Bei Kilometer 35 kam der Mann mit dem Hammer
Als ich auf meiner Uhr 2 Stunden und 20 Minuten stehen hatte, fiel mir ein, dass doch der Haile schon längst im Ziel sein müsste. Irgendwann mal hörte ich vom Streckensprecher, dass er doch tatsächlich neuen Weltrekord gelaufen ist. Das beflügelte mich noch mehr, denn wer kann schon behaupten, dass er bei einem Weltrekordlauf dabei war. Immer noch war ich im Zeitplan, als ich so Richtung 30 Kilometer unterwegs war, merkte ich so langsam, dass mit die Beine doch etwas müde wurden... Und dann kam das, wovor sich jeder Marathonläufer eigentlich fürchtet, der Mann mit dem Hammer war da. So ab Kilometer 35 wurden mir meine Beine so schwer, der Kreislauf spielte verrückt, der Magen tat ein übrigens und so musste ich Minute für Minute miterleben, wie mir die Zeit davon rannte. Der Geist war immer noch willig, aber das Fleisch wurde immer schwächer. Und so schleppte ich mich über die Strecke, und versuchte wenigstens noch eine für mich passable Zeit zu erzielen. Endlich war das Brandenburger Tor in Sicht. Erlösung machte sich breit, als ich durch die Tormitte ging, und jetzt holte ich mir meinen verdienten Lohn, den Applaus der ca. 10 000 Zuschauer entlang der letzten 200 Meter. Als ich an unserer Fangruppe vorbei kam, entbrannte noch mal ein riesiger Jubelschrei. Mit den letzten schweren Schritten gehe ich erschöpft, kaputt, dem Kollaps nahe, aber unheimlich glücklich über die Ziellinie. Die Uhr bleibt für mich bei 4:04:21 stehen. Wieder einmal den inneren Schweinehund besiegt, wieder einmal allen gezeigt, dass du es kannst, wieder einmal deinen Körper an den Rand seiner Kraft gebracht, wieder einmal erlebt, was es heißt, einen Marathon zu laufen.

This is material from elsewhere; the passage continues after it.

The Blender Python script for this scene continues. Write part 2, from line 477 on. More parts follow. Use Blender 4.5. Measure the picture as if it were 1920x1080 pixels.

Mag es für andere, die schneller laufen, amüsant sein, wenn ich bei 4 Stunden so kaputt bin, für mich aber ist es jedes mal wieder ein Highlight zu erleben, was es heißt, angekommen zu sein. Ich hole mir meine Medaille, die bekommen übrigens alle Läufer, nehme mir noch eine Wärmefolie und setzte mich irgendwo hin und erhole mich. Ich schaue in die erschöpften aber zufriedenen Gesichter und denke mir: Ich komme nächstes Jahr wieder hierher und will dabei sein!